DATA FOR THE TASK:
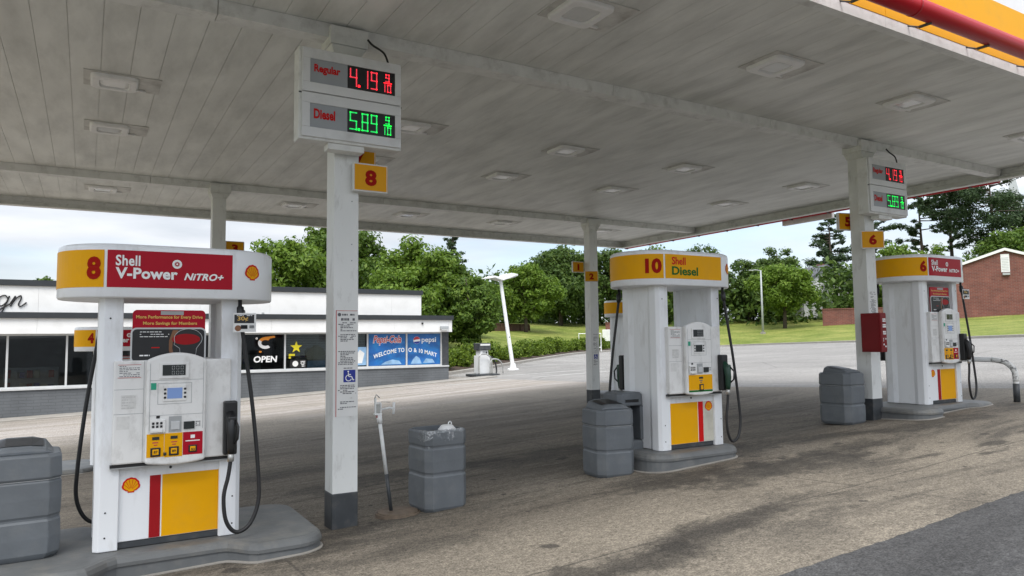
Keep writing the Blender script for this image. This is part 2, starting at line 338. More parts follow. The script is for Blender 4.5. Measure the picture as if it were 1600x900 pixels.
def grass_mat():
    m = bpy.data.materials.new('mown_grass'); m.use_nodes = True; t = m.node_tree; L = t.links.new; b = t.nodes['Principled BSDF']
    tc = N(t, 'ShaderNodeTexCoord')
    n = N(t, 'ShaderNodeTexNoise'); n.inputs['Scale'].default_value = .35; n.inputs['Detail'].default_value = 9; n.inputs['Roughness'].default_value = .7; L(tc.outputs['Object'], n.inputs[0])
    cr = N(t, 'ShaderNodeValToRGB'); e = cr.color_ramp.elements
    e[0].position = .32; e[0].color = (.095, .135, .020, 1); e[1].position = .68; e[1].color = (.27, .265, .075, 1)
    q = e.new(.5); q.color = (.170, .20, .045, 1); L(n.outputs[0], cr.inputs[0])
    n2 = N(t, 'ShaderNodeTexNoise'); n2.inputs['Scale'].default_value = 6; n2.inputs['Detail'].default_value = 6; L(tc.outputs['Object'], n2.inputs[0])
    mr = N(t, 'ShaderNodeMapRange'); mr.inputs[1].default_value = .3; mr.inputs[2].default_value = .7; mr.inputs[3].default_value = .65; mr.inputs[4].default_value = 1.3; L(n2.outputs[0], mr.inputs[0])
    sc = N(t, 'ShaderNodeVectorMath', operation='SCALE'); L(cr.outputs[0], sc.inputs[0]); L(mr.outputs[0], sc.inputs['Scale']); L(sc.outputs[0], b.inputs['Base Color'])
    b.inputs['Roughness'].default_value = .9; b.inputs['Specular IOR Level'].default_value = .15
    bp = N(t, 'ShaderNodeBump'); bp.inputs['Strength'].default_value = .8; bp.inputs['Distance'].default_value = .08; L(n2.outputs[0], bp.inputs['Height']); L(bp.outputs[0], b.inputs['Normal'])
    return m
M['grass'] = grass_mat()
def leaf_mat(name, c1, c2, c3):
    m = bpy.data.materials.new(name); m.use_nodes = True; t = m.node_tree; L = t.links.new; b = t.nodes['Principled BSDF']
    ge = N(t, 'ShaderNodeNewGeometry'); cr = N(t, 'ShaderNodeValToRGB'); e = cr.color_ramp.elements
    e[0].position = 0; e[0].color = (*c1, 1); e[1].position = 1; e[1].color = (*c3, 1); q = e.new(.6); q.color = (*c2, 1)
    L(ge.outputs['Random Per Island'], cr.inputs[0]); L(cr.outputs[0], b.inputs['Base Color'])
    b.inputs['Roughness'].default_value = .55; b.inputs['Specular IOR Level'].default_value = .3
    tr = N(t, 'ShaderNodeBsdfTranslucent'); ms = N(t, 'ShaderNodeMixShader'); ms.inputs[0].default_value = .38
    L(cr.outputs[0], tr.inputs[0]); L(b.outputs[0], ms.inputs[1]); L(tr.outputs[0], ms.inputs[2]); L(ms.outputs[0], t.nodes['Material Output'].inputs[0])
    return m
M['leafA'] = leaf_mat('leaf_bright', (.070, .130, .012), (.135, .225, .022), (.21, .30, .045))
M['leafB'] = leaf_mat('leaf_mid', (.052, .102, .012), (.10, .175, .02), (.165, .24, .04))
M['leafC'] = leaf_mat('leaf_dark', (.040, .080, .014), (.075, .130, .022), (.125, .185, .036))
M['needle'] = leaf_mat('pine_needles', (.026, .050, .020), (.048, .085, .030), (.085, .13, .052))
M['leafH'] = leaf_mat('leaf_hedge', (.06, .105, .008), (.125, .195, .014), (.21, .29, .03))
M['bark'] = mat('bark', (.075, .058, .045), .9, .25, 6, bump=.5)

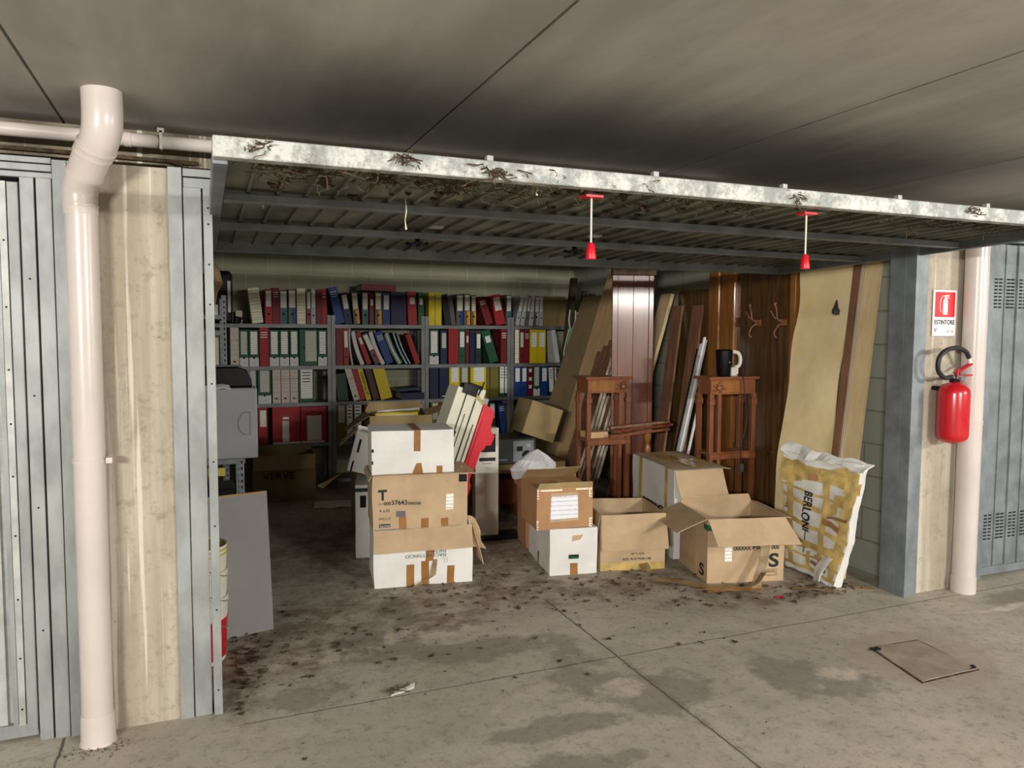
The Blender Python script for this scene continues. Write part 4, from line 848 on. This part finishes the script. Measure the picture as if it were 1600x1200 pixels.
# --- S carton
c, ds = carton('cardboard_box', 'open brown carton marked S with wide flaps, front right', (2.781, 3.739, 0), -14, .49, .46, .39, 'cardboard', [('front', 142, .175, .02, -.05, None), ('left', 110, .21, -.01, -.02, None), ('back', -4, .05, .02, .02, None), ('right', 100, .04, 0, 0, None)], seed=15.5, amp=.004)
ftext(c, ds, 'S', .39, .09, .115, .065, bold=.03); ftext(c, ds, '000', .455, .222, .036, .05, True, bold=.02); ftext(c, ds, '37', .395, .235, .05, .055, True, bold=.02); ftext(c, ds, '94', .33, .235, .05, .05, True, bold=.02); ftext(c, ds, '300000', .275, .222, .036, .11, True, bold=.02)
fr(c, ds, .11, .155, .13, .225, 'label_paper', 'barcode_label'); fr(c, ds, .345, .45, .035, .038, 'ink', 'logo_frame'); fr(c, ds, .345, .45, .07, .073, 'ink', 'logo_frame')
ftext(c, ds, 'Tecnomat', .447, .065, .026, .1, True)
text(c, 'S', (0, .12, .03), (0, -1, 0), (0, 0, 1), .10, 'ink', disp=ds, width=.075, bold=.03)
m = MB(ds)
for k in range(13): m.box(-.0022, -.001, .19, .38, .06+k*.018, .063+k*.018)
m.build('printed_lines', 'carton_brown', c)
fr(c, ds, 0, .04, .32, .355, 'green_ink', 'green_label'); strip(c, ds, (0, .06, .32), (0, 0, .32), (0, 0, .355), (0, .06, .355), 'green_ink', 'green_label')
strip(c, ds, (.16, .455, .02), (.24, .455, .02), (.24, .455, .37), (.16, .455, .37), 'tape', 'tape', .0) if 0 else None
# loose tape lying and hanging in front of it
g = thing('packing_tape', 'torn brown packing tape trailing in front of the S carton', 'tape', (3.0, 3.6, 0))
def ribbon(pts, wv, mt, n=6, amp=.008, sd=1.):
    P = arc(pts, n); m = MB(wob(amp, 15, sd)); wv = Vector(wv); o = len(m.v); vs = []
    for q in P: vs += [q, q+wv]
    m.add(vs, [(2*i, 2*i+1, 2*i+3, 2*i+2) for i in range(len(P)-1)])
    o = wp(m, 'strip', mt, g); o.modifiers.new('s', 'SOLIDIFY').thickness = .0015; return o
ribbon([(3.08, 3.62, .30), (3.06, 3.60, .2), (3.00, 3.57, .1), (2.95, 3.54, .02), (2.93, 3.52, .008)], (.055, -.015, 0), 'tape_dull')
ribbon([(2.62, 3.68, .012), (2.72, 3.62, .015), (2.82, 3.62, .012), (2.93, 3.57, .02), (3.03, 3.57, .09)], (.01, -.05, .01), 'tape_dull', sd=2.)
ribbon([(2.48, 3.86, .012), (2.6, 3.76, .02), (2.7, 3.66, .012), (2.86, 3.55, .012)], (.02, .035, .01), 'tape_dull', sd=3.)
ribbon([(2.68, 3.58, .012), (2.8, 3.53, .02), (2.92, 3.52, .012), (3.0, 3.5, .012)], (.01, .04, .006), 'tape', sd=4.)
ribbon([(3.18, 3.46, .012), (3.28, 3.36, .015), (3.40, 3.27, .012)], (.03, .025, .0), 'tape_dull', sd=5.)

# --- tape-wrapped flat pack marked BERLONI
g = thing('flat_pack', 'battered white flat pack wound in yellow tape, marked BERLONI', 'package', (3.46, 3.55, 0))
a0, a1, a2, a3 = Vector((3.465, 3.83, .012)), Vector((3.43, 3.38, .012)), Vector((3.53, 3.30, .735)), Vector((3.405, 3.835, .765))
_d1, _d2 = wob(.02, 4.5, 21), wob(.007, 17, 4)
def ds(p): return _d1(p)+_d2(p)
def U(u, v, off=.0): 
    p = a0*(1-u)*(1-v)+a1*u*(1-v)+a2*u*v+a3*(1-u)*v; return p+Vector((-1, 0, .1))*off
m = MB(ds); m.slab(a0, a1, a2, a3, .045, 36, 48); wp(m, 'carton', 'carton_white', g, smooth=True)
def wr(u0, v0, u1, v1, wd, mt='tape_yellow', off=.003, dv=True, nm='tape'):
    m = MB(ds)
    if dv: pts = [U(u0, v0-wd/2, off), U(u1, v1-wd/2, off), U(u1, v1+wd/2, off), U(u0, v0+wd/2, off)]
    else: pts = [U(u0-wd/2, v0, off), U(u0+wd/2, v0, off), U(u1+wd/2, v1, off), U(u1-wd/2, v1, off)]
    m.slab(*pts, .0012, 32, 6) if dv else m.slab(*pts, .0012, 6, 32); wp(m, nm, mt, g, smooth=True)
rr = random.Random(5)
for (u0, v0, u1, v1, w_) in ((0, .88, 1, .82, .09), (0, .80, 1, .88, .05), (0, .92, 1, .9, .05), (0, .62, 1, .52, .035), (0, .45, 1, .36, .035), (0, .28, 1, .22, .05), (0, .22, 1, .27, .035), (0, .17, 1, .13, .02), (0, .72, 1, .66, .02), (0, .06, 1, .04, .03)):
    wr(u0, v0, u1, v1, w_)
for (u0, v0, u1, v1, w_) in ((.12, .05, .12, .93, .09), (.66, .03, .62, .92, .09), (.9, .03, .94, .9, .13), (.46, .03, .42, .2, .07), (.05, .5, .2, .95, .08)):
    wr(u0, v0, u1, v1, w_, off=.005, dv=False)
for _ in range(14):
    u_, v_ = rr.uniform(.1, .8), rr.uniform(.05, .95)
    if .15 < u_ < .6 and .28 < v_ < .8: continue
    wr(u_-.1, v_, u_+.2, v_+rr.uniform(-.06, .06), rr.uniform(.015, .05), rr.choice(['tape_yellow', 'tape_yellow', 'tape_dull']), rr.uniform(.006, .011))
wr(.40, .84, .52, .845, .06, 'carton_brown', .008); wr(.62, .5, .88, .45, .05, 'tape', .008)
for (u, v) in ((.72, .6), (.95, .8), (.1, .8), (.85, .68)):
    wr(u-.1, v, u+.1, v+.02, .09, 'tape_yellow', .010)
wp(MB(wob(.03, 9, 22)).slab(U(-.02, .97, .01), U(1.03, .97, .02), U(1.05, 1.04, -.04), U(-.02, 1.06, -.05), .01, 18, 5), 'torn_edge', 'carton_white', g)
wp(MB(wob(.03, 9, 23)).slab(U(.62, .0, .03), U(.8, -.0, .05), U(.9, .2, .015), U(.7, .22, .015), .006, 6, 10), 'torn_edge', 'carton_white', g)
tx = (U(.5, .2)-U(.5, .8)).normalized(); tu = (U(1, .5)-U(0, .5)).normalized()
mt_ = text(g, 'BERLONI', (0, 0, 0), (1, 0, 0), (0, 0, 1), .075, 'ink', bold=.03, width=.25, lift=0)
for v in mt_.data.vertices:
    p_ = U(.36, .71, .013)+tx*v.co.x+tu*v.co.z
    v.co = p_+ds(p_)-Vector((3.46, 3.55, 0))
ribs = wr(.33, .18, .36, .38, .02, 'ink_faint', .004, False, 'small_print')
# --- things lying by the litter
tag(MB(wob(.004, 9, 2)).slab((3.52, 3.32, .008), (3.62, 3.27, .008), (3.64, 3.33, .008), (3.55, 3.38, .01), .003, 4, 4).build('cardboard_scrap', 'cardboard_dark', None), 'small tan cardboard scrap right of the flat pack', 'scrap')

# ---------------------------------------------------------------- leaning boards against the right wall
def leaner(name, lab, x0, y0, y1, h, t_, mat, slope, cat='board', group=None, edge=None, dx1=0., z0=0., nx=1, ny=1, disp=None):
    """sheet facing -X; bottom at x0, near edge y0, far edge y1, top shifted +X by slope per metre of height"""
    m = MB(disp); a, b = Vector((x0+dx1, y1, z0)), Vector((x0, y0, z0)); s_ = Vector((slope*h, 0, h))
    m.slab(a, b, b+s_, a+s_, t_, nx, ny)
    if edge:
        g_ = thing(name, lab, cat, (x0, (y0+y1)/2, z0), group=group); wp(m, 'panel', mat, g_)
        n_ = Vector((1, 0, -slope)).normalized()*t_
        wp(MB().slab(b+Vector((0, -.0005, 0)), b+n_+Vector((0, -.0005, 0)), b+n_+s_+Vector((0, -.0005, 0)), b+s_+Vector((0, -.0005, 0)), -.001), 'edge_band', edge, g_); return g_
    return tag(m.build(name, mat, None), lab, cat, group)
leaner('board', 'wide olive-brown hardboard sheet leaning left of the pale plywood', 2.92, 6.42, 6.93, 1.86, .008, 'hardboard', .352)
leaner('board', 'large pale plywood sheet leaning left of the tall mahogany panel', 2.885, 5.9, 6.36, 2.1, .02, 'ply', .322)
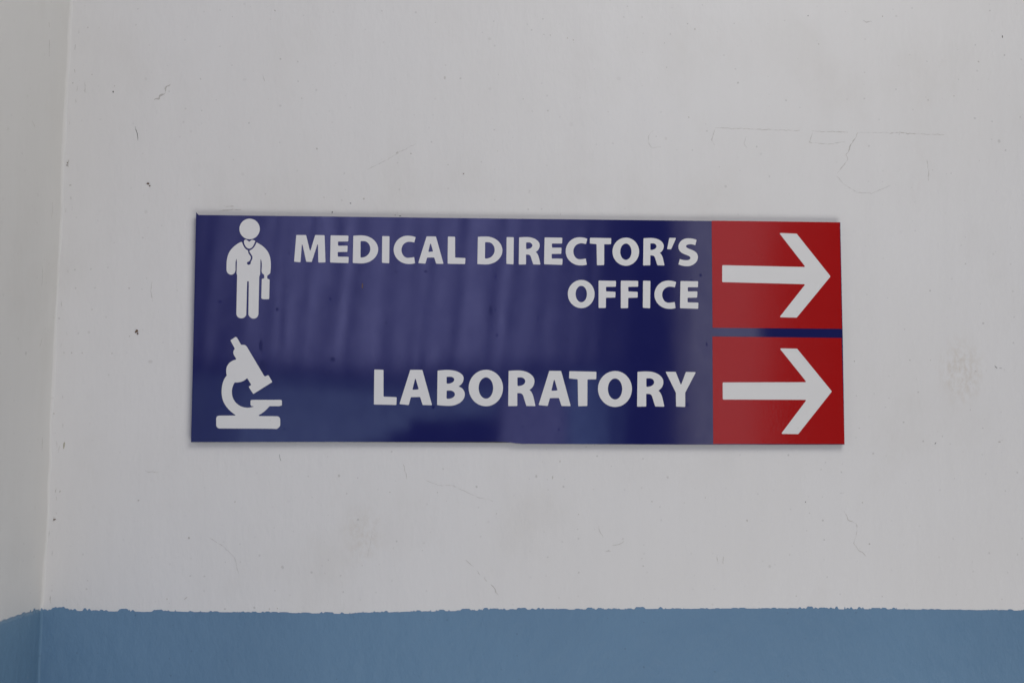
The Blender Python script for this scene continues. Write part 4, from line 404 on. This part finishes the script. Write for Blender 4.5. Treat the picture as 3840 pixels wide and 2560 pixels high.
ARROW1=[[(242.87,195.87),(242.46,196.67),(242.71,197.15),(243.62,197.27),(257.73,196.82),(258.09,196.77),(258.4,196.61),(258.66,196.36),(289.38,157.38),(289.6,156.95),(289.59,156.51),(289.35,156.08),(257.53,118.13),(257.26,117.88),(256.92,117.73),(256.56,117.68),(242.5,117.81),(241.66,117.97),(241.44,118.44),(241.86,119.2),(264.86,147.79),(265.28,148.55),(265.06,149.02),(264.22,149.19),(188.16,150.39),(187.63,150.5),(187.31,150.84),(187.22,151.37),(187.44,165.34),(187.56,165.88),(187.9,166.22),(188.45,166.32),(264.49,165.37),(265.37,165.51),(265.62,165.99),(265.22,166.77)]]
ARROW2=[[(241.65,87.37),(241.23,88.15),(241.47,88.62),(242.35,88.77),(256.39,88.61),(256.75,88.56),(257.07,88.41),(257.33,88.16),(288.61,49.56),(288.83,49.14),(288.83,48.7),(288.59,48.28),(257.14,9.67),(256.87,9.42),(256.54,9.26),(256.17,9.21),(242.33,9.35),(241.5,9.51),(241.28,9.97),(241.67,10.72),(264.17,39.65),(264.57,40.4),(264.35,40.87),(263.51,41.01),(187.45,40.87),(186.92,40.97),(186.6,41.3),(186.49,41.82),(186.59,55.79),(186.7,56.32),(187.04,56.66),(187.57,56.77),(263.73,57.39),(264.6,57.54),(264.83,58.02),(264.42,58.78)]]
RED1=[[(178.0,208.07),(178.03,208.18),(178.09,208.25),(178.2,208.27),(299.5,208.13),(299.61,208.11),(299.67,208.04),(299.69,207.93),(299.88,107.68),(299.86,107.57),(299.79,107.5),(299.68,107.48),(177.94,107.62),(177.84,107.64),(177.77,107.71),(177.75,107.81)]]
RED2=[[(177.51,99.21),(177.54,99.32),(177.6,99.38),(177.71,99.4),(299.19,98.96),(299.29,98.93),(299.36,98.87),(299.38,98.76),(300.19,0.35),(300.17,0.24),(300.1,0.18),(299.99,0.16),(177.35,-0.07),(177.24,-0.05),(177.18,0.02),(177.16,0.12)]]
SHEET=[[(-300.03,208.06),(-299.96,210.54),(-299.09,209.56),(-297.6,208.04),(-14.29,207.96),(300.23,208.1),(300.48,103.16),(300.23,-0.29),(176.06,-0.79),(0.88,-0.57),(-5.25,-0.11),(-13.81,1.09),(-23.6,1.54),(-159.72,0.76),(-300.01,0.09),(-299.91,103.69)]]
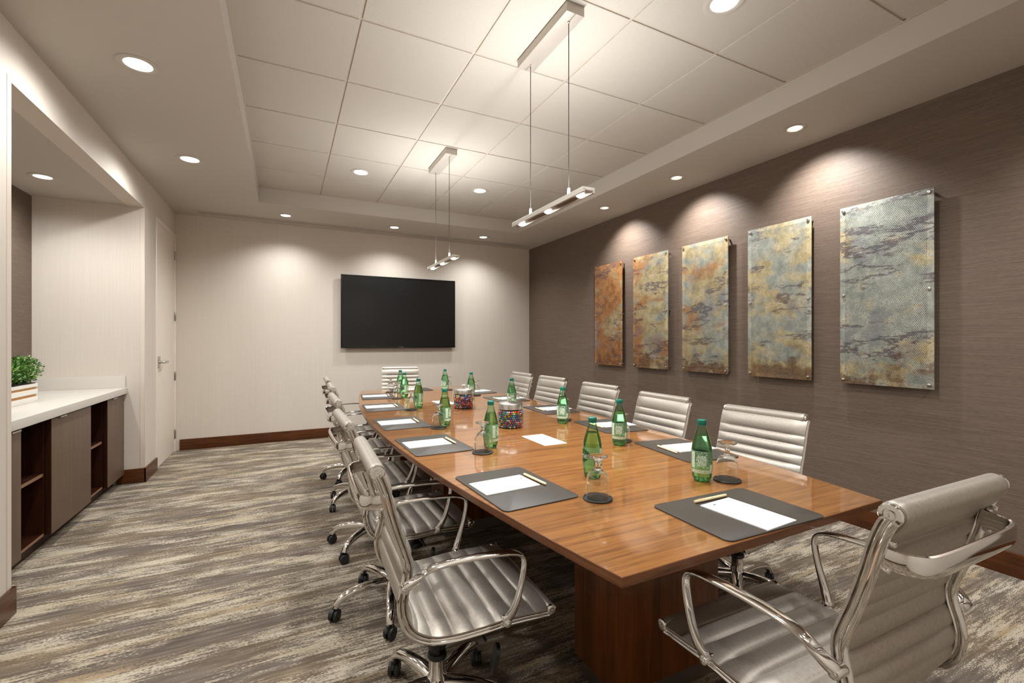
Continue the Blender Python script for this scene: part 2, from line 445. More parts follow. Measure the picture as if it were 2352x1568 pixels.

REQUEST:
Write only the number of lines in the data above that include "parts".

TASK ANSWER:
2